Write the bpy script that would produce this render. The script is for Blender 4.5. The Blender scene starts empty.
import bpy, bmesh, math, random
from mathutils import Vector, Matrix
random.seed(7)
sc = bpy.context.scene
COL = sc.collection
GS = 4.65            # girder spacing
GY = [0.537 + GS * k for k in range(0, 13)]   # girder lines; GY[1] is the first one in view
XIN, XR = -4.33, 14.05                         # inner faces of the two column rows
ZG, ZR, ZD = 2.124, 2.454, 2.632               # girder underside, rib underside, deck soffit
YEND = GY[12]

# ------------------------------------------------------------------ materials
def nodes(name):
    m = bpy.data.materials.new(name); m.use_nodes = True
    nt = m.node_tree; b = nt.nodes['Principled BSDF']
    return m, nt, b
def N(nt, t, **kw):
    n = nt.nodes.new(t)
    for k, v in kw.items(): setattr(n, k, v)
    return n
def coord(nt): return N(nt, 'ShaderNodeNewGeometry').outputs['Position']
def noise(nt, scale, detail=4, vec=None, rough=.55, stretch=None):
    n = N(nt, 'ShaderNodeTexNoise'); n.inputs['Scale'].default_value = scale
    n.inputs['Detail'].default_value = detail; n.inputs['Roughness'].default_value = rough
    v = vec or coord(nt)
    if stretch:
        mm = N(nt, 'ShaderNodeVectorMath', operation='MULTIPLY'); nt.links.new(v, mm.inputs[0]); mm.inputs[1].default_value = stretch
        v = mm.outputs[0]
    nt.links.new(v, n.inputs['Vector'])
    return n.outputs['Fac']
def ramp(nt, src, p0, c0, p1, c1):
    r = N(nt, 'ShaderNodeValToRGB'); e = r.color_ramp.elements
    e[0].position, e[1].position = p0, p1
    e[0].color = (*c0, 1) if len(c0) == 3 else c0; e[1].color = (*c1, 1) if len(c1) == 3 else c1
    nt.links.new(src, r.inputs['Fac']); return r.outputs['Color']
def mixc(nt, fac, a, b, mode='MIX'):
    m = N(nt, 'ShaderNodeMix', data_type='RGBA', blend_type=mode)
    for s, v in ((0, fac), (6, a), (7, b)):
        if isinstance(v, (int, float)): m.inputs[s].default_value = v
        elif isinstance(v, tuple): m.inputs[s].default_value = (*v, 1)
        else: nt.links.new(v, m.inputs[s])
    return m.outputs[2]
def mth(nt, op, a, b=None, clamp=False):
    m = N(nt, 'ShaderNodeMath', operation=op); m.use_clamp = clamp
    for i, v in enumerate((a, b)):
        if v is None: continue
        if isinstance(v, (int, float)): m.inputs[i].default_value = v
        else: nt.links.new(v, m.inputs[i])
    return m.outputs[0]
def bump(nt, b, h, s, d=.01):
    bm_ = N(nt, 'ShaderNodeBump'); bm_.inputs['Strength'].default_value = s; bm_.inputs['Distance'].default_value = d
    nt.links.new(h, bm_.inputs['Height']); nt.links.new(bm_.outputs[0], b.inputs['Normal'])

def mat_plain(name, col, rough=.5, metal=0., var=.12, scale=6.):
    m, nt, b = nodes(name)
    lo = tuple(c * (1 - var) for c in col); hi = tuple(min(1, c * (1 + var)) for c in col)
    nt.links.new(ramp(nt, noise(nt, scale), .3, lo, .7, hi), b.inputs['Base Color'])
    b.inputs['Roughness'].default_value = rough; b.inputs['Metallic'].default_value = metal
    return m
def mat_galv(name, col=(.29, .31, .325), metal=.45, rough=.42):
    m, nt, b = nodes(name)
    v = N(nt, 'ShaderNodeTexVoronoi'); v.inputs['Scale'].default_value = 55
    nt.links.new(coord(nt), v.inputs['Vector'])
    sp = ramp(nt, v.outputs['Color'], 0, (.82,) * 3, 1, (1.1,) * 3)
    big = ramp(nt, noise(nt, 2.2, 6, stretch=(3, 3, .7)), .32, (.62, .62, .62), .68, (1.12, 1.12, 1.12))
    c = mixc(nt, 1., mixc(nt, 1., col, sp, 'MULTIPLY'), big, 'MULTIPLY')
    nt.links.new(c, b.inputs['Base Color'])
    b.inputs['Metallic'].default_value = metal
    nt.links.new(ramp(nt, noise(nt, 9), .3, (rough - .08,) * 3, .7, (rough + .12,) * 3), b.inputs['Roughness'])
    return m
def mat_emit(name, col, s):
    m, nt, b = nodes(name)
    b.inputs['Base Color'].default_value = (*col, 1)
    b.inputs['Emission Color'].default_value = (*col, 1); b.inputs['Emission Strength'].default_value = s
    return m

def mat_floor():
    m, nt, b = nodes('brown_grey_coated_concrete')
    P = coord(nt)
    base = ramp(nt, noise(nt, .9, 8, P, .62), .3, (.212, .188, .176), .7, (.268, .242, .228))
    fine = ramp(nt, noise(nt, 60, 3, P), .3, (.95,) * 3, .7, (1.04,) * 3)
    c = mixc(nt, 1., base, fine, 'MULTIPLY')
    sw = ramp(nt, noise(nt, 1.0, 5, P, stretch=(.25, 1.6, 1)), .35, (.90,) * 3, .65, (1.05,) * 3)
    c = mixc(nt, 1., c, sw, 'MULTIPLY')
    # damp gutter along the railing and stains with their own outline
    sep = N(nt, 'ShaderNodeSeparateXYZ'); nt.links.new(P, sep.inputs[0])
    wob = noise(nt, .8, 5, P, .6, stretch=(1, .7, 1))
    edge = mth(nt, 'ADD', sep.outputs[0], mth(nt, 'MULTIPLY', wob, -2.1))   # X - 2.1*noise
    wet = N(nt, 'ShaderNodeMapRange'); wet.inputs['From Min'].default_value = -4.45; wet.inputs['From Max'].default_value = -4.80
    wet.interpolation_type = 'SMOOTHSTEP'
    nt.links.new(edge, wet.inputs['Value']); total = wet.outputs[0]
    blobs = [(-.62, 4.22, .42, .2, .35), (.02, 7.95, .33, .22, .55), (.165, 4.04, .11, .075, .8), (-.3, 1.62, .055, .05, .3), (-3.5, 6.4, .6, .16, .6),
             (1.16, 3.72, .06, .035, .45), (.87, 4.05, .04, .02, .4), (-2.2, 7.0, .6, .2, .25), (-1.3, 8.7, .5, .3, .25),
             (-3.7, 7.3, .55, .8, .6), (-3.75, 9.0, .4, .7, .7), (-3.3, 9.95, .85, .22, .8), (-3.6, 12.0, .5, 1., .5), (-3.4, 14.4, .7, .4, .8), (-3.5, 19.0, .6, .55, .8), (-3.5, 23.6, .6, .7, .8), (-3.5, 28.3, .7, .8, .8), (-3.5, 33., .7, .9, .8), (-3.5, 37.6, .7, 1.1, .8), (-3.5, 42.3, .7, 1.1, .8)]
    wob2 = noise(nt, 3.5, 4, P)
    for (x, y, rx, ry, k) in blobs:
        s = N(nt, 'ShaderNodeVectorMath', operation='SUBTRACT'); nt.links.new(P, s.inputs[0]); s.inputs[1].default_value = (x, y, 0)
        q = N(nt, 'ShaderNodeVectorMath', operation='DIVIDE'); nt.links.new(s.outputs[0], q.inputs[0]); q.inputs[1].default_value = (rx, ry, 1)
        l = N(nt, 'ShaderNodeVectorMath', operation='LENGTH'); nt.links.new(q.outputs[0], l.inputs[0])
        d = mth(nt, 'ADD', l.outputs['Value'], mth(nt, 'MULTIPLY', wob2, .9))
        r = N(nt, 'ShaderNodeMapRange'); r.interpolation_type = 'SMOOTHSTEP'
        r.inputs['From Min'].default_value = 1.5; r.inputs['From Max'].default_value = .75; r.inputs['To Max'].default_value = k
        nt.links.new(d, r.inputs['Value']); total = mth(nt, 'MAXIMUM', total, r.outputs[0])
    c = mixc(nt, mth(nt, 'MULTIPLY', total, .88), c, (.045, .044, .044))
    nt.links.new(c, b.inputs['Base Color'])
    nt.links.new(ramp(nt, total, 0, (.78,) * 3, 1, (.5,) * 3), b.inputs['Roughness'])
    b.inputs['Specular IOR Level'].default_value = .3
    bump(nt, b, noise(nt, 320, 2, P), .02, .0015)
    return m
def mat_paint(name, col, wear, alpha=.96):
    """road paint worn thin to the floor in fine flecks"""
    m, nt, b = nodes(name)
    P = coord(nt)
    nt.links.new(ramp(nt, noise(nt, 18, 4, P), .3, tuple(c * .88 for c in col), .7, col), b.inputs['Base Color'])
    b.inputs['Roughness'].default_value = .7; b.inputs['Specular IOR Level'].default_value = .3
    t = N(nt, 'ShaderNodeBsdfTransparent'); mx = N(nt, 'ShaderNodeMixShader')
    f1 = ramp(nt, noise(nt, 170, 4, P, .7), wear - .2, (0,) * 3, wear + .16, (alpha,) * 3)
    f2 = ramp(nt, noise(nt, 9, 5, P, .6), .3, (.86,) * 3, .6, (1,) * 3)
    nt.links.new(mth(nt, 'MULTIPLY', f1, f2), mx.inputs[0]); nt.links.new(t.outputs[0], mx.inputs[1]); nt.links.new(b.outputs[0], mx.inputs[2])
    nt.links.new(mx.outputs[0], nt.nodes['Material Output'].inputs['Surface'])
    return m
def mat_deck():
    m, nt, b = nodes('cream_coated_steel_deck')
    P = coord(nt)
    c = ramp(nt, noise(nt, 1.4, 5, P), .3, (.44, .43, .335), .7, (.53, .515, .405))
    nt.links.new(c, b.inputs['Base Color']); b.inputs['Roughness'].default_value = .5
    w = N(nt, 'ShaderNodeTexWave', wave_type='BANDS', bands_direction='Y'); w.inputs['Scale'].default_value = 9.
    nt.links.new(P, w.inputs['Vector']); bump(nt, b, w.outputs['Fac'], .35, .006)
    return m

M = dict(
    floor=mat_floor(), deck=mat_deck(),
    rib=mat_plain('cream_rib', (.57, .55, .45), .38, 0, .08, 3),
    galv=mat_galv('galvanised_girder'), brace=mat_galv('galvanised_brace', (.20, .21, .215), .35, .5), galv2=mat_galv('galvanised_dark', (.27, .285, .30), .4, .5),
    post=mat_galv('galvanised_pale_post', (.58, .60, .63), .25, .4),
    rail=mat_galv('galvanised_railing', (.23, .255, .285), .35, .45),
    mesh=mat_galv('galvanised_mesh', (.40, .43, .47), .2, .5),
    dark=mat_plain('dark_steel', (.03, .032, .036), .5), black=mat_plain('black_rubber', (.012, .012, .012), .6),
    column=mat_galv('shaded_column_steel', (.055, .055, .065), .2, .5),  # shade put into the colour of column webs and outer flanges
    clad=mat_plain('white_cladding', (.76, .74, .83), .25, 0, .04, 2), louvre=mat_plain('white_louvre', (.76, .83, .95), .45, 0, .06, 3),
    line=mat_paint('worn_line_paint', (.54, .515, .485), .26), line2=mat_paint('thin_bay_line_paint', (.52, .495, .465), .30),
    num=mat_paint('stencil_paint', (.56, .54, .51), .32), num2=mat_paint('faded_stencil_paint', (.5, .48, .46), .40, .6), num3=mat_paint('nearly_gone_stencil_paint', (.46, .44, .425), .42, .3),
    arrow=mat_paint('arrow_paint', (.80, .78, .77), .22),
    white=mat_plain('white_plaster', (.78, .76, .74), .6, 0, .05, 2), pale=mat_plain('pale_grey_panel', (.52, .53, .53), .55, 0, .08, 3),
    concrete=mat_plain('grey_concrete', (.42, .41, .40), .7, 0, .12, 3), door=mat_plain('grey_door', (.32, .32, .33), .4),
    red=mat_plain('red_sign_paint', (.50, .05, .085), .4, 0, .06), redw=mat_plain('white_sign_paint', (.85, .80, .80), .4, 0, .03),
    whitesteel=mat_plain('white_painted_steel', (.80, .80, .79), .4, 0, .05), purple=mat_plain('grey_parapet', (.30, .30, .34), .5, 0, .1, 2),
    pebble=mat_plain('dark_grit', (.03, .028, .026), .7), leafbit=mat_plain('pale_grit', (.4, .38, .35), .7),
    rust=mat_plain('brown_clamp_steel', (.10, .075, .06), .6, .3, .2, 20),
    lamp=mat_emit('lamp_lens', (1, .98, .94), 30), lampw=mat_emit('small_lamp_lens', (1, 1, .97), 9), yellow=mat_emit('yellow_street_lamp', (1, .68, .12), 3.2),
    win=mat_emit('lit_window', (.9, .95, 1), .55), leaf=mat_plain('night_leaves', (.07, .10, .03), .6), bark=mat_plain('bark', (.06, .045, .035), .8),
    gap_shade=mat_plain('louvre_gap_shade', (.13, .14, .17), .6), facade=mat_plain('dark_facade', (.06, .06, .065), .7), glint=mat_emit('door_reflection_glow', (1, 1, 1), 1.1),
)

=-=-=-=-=

● EXERCISE INSTRUCTIONS
Return the lines above precisely as they appear, beginning at the first line and ending at the line with "YEND = GY[12]", and nothing after it.

● EXERCISE RESULT
Write the bpy script that would produce this render. The script is for Blender 4.5. The Blender scene starts empty.
import bpy, bmesh, math, random
from mathutils import Vector, Matrix
random.seed(7)
sc = bpy.context.scene
COL = sc.collection
GS = 4.65            # girder spacing
GY = [0.537 + GS * k for k in range(0, 13)]   # girder lines; GY[1] is the first one in view
XIN, XR = -4.33, 14.05                         # inner faces of the two column rows
ZG, ZR, ZD = 2.124, 2.454, 2.632               # girder underside, rib underside, deck soffit
YEND = GY[12]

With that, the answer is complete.